Bruce Lee mawiał, że nie da się nalać wody do pełnej szklanki. Tak samo jest z dzisiejszą wiedzą. Ludziom już od najmłodszych lat wciska się na siłę masę informacji, które nie do końca są prawdziwe, czy słuszne. Sensem takiego działania jest ograniczenie.
Jeżeli powiemy edukacja, zastanówmy się nad etymologią tego słowa. Edukacja pochodzi od słowa: dukać, czyli mówić z trudem. Wiem, że wiele osób się ze mną nie zgodzi i nie zamierzam nikogo na siłę przekonywać. Edukacja zatem pozbawia nas możliwości samodzielnej nauki.

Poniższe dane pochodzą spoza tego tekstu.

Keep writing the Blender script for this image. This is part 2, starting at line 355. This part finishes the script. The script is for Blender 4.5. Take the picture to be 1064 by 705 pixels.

Nie dotykaj, bo się oparzysz — dlaczego, jeżeli dotkniesz, oparzysz się, będziesz wiedzieć, że parzy. Słońce jest żółte — dotknąłeś? Sprawdziłeś? Nie. Tak ci powiedziano. Nie podważasz tego. Dlatego zamiast pozwolić nam poznać, dotknąć, posmakować, zabrania nam się tego. Napełnia się umysł nieistotnymi informacjami pozbawiając możliwości samodzielnego poznania i oceny sytuacji.
Istnieją przekazy ze starożytności, o możliwościach Słowian, czyli ludzi o białym kolorze skóry, których cechowały honor, godność, dobroduszność i pomaganie bez zapłaty. Ci ludzie mieli posługiwać się telepatią, przy której mowa jest prymitywna. Występują informacje o tym, że Słowianie o wyżej wymienionych cechach potrafili myślami nadawać kształt obiektom i używali telekinezy.

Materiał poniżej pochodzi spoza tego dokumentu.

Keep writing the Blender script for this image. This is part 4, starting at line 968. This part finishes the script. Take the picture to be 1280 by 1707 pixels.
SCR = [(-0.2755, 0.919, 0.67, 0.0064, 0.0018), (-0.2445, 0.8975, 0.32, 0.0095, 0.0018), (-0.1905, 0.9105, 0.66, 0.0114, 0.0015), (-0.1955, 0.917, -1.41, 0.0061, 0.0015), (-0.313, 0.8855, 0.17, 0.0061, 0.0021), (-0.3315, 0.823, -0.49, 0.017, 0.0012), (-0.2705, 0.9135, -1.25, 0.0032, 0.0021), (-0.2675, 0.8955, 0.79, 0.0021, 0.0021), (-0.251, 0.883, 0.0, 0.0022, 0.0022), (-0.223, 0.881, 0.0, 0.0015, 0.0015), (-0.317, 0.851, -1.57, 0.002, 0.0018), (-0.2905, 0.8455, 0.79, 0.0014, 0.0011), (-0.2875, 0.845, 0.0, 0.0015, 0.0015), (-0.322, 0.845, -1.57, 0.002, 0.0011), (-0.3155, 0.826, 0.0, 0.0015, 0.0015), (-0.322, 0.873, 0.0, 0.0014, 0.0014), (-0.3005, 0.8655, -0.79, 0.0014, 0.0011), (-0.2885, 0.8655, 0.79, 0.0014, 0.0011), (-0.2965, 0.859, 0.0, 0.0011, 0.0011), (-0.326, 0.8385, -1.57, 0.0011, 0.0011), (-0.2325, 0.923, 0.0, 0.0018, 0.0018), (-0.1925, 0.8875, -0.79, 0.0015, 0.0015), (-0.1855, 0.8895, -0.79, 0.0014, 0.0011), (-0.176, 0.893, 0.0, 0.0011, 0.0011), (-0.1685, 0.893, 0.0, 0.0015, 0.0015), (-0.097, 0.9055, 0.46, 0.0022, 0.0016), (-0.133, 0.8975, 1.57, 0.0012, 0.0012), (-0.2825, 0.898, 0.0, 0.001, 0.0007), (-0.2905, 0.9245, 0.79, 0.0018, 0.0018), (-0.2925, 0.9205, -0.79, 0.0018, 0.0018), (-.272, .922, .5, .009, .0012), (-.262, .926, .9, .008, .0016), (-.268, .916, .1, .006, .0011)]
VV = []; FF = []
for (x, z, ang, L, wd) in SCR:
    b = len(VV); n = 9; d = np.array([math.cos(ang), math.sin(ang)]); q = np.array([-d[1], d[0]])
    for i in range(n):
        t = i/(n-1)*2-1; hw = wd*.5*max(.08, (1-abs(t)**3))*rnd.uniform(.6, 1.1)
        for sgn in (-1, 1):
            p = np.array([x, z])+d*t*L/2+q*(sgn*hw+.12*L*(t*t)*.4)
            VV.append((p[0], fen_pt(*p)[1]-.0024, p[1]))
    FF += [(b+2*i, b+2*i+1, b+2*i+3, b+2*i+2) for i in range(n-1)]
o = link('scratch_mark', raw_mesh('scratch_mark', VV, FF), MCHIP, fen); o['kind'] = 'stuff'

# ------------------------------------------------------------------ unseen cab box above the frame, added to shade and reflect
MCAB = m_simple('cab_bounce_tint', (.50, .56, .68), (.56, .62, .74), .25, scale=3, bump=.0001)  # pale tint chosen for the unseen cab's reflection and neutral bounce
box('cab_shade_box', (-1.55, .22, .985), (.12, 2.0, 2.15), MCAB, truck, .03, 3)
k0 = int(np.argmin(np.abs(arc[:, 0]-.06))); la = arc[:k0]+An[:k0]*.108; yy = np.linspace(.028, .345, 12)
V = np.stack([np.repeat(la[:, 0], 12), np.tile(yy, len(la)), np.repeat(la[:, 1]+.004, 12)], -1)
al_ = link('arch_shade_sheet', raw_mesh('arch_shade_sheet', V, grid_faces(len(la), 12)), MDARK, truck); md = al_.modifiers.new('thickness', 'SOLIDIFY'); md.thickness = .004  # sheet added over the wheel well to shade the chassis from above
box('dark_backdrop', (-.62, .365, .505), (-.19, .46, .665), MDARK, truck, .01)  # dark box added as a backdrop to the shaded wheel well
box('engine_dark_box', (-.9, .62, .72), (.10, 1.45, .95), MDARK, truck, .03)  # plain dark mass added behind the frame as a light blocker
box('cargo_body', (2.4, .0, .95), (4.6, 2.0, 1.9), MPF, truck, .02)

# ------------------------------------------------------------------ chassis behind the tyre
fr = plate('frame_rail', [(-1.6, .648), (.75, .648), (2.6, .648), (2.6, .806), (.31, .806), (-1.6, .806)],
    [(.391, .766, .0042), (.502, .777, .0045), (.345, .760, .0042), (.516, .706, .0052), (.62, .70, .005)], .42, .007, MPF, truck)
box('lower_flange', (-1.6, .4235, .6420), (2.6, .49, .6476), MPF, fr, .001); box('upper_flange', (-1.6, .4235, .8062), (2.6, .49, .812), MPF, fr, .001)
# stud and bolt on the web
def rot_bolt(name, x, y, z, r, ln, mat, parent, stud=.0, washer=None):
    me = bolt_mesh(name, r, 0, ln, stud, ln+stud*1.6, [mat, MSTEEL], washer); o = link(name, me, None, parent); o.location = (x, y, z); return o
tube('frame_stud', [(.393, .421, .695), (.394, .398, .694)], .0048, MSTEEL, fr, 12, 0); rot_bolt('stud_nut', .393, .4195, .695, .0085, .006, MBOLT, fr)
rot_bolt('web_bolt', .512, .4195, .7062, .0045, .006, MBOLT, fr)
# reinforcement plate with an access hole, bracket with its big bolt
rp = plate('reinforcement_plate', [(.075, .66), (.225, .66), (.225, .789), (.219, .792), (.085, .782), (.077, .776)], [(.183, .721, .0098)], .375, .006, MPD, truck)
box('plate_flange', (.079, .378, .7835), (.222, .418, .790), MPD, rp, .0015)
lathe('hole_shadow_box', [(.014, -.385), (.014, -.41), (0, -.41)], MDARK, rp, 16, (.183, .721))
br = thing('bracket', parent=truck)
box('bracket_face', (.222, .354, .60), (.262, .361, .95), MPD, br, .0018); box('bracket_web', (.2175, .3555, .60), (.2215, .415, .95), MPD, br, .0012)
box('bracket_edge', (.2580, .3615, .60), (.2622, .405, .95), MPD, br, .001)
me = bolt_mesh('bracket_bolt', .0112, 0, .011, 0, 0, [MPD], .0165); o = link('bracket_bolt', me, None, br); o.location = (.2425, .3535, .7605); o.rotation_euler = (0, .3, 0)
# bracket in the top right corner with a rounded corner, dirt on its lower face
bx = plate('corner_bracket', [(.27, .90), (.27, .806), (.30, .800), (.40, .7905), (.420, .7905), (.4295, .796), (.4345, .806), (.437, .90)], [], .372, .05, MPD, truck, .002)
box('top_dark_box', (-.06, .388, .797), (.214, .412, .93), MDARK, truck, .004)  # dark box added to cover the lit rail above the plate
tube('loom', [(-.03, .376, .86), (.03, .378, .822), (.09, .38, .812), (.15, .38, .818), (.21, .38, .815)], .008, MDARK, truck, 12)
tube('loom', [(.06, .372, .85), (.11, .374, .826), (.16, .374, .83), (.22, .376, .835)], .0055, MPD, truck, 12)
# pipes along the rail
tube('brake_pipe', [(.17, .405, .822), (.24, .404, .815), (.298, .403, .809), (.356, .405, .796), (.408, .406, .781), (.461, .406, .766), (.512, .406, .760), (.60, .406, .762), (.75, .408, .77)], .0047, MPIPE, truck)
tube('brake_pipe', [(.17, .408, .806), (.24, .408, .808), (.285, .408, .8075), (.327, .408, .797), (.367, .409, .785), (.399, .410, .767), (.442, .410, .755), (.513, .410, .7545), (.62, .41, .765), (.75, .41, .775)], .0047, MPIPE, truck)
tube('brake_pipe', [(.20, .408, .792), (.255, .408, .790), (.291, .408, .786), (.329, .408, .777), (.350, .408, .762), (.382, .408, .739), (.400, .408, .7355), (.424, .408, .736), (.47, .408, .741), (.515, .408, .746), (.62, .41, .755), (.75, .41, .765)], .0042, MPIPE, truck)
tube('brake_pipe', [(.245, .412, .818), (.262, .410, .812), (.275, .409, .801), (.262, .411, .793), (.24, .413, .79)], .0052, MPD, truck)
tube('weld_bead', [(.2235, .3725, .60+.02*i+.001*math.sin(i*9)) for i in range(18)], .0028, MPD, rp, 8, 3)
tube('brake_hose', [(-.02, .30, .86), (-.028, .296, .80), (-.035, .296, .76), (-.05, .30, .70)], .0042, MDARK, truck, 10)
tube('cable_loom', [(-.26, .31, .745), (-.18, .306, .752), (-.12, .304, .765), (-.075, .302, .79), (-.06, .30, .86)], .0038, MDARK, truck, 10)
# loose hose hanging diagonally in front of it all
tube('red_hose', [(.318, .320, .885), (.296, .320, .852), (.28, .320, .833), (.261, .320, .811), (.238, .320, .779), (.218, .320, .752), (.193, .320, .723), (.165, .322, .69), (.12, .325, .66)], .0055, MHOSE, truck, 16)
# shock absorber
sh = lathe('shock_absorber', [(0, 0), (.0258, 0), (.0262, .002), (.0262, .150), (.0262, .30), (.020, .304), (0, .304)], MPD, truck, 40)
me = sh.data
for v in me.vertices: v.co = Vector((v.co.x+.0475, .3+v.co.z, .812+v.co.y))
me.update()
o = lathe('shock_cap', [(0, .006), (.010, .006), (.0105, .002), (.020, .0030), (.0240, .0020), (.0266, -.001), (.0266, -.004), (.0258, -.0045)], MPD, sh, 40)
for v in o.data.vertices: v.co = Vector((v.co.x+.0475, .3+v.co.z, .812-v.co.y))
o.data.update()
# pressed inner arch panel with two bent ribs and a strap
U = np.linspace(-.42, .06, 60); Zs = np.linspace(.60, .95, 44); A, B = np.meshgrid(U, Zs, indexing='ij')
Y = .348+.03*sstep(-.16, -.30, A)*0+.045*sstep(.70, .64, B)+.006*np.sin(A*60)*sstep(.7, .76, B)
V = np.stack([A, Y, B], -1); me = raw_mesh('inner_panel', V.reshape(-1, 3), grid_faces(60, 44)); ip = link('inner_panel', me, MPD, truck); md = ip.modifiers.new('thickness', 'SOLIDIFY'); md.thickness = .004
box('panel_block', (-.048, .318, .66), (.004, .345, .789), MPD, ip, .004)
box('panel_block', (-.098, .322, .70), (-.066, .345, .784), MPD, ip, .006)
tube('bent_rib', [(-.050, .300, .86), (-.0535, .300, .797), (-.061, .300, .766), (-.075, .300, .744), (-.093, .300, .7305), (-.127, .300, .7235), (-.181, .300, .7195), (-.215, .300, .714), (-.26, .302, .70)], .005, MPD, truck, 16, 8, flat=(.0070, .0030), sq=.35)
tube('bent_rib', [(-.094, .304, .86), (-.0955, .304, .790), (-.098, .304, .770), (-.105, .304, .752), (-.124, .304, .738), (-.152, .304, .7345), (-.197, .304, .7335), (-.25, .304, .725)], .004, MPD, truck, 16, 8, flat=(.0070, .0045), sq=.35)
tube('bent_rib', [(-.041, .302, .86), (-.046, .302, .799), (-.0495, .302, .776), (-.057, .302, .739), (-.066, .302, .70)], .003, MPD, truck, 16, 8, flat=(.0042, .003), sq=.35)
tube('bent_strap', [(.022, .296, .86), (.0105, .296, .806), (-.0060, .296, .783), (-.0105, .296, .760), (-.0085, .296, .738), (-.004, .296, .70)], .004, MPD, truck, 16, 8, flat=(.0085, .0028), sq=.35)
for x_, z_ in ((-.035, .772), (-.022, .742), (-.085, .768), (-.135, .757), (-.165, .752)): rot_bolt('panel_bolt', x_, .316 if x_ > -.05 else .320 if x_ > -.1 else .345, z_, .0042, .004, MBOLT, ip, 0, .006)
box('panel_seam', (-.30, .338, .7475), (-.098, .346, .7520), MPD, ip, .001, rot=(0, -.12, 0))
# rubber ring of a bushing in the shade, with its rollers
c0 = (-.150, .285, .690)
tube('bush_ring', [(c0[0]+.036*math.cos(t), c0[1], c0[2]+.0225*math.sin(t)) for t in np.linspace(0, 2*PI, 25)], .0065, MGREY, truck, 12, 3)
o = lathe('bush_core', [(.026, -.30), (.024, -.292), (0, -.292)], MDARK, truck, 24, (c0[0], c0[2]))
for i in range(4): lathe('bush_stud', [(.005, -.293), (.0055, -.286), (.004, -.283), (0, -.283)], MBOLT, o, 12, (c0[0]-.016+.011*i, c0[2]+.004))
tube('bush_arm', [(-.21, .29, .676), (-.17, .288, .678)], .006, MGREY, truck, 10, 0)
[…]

Jeżeli przeanalizujecie hollywoodzkie produkcje filmowe, dostrzeżecie w nich jak wiele użytych wydarzeń, możliwości pochodzi właśnie z wiedzy o Słowianach. Bezpośredni wpływ myśli na materię, wysyłanie swojego duchowego klona w wybrane miejsca, walka bezdotykowa (dziś przez graczy komputerowych zwana niesłusznie „magią bojową”). Wiele innych ciekawostek można jeszcze przedstawić.
Zastanówcie się zatem do czego potrzebni są bogowie przedstawiani w mitach, ludziom, którzy mają tak wielkie umiejętności?
Sami wybieramy informacje, które przyjmujemy za słuszne, mimo tego, że wszystkie pochodzą z tego samego źródła. Informacje o postaciach zwanych bogami, które w jakiś sposób stały się ważne w życiu ludzi, czy też te o możliwościach ludzkich umysłów z odległych czasów znamy z Wed. Czy zatem ci, jak ich zwiesz „bogowie”, nie są tylko jakimiś z pierwszego planu bohaterami, którym duża grupa ludzi zawdzięcza sukces?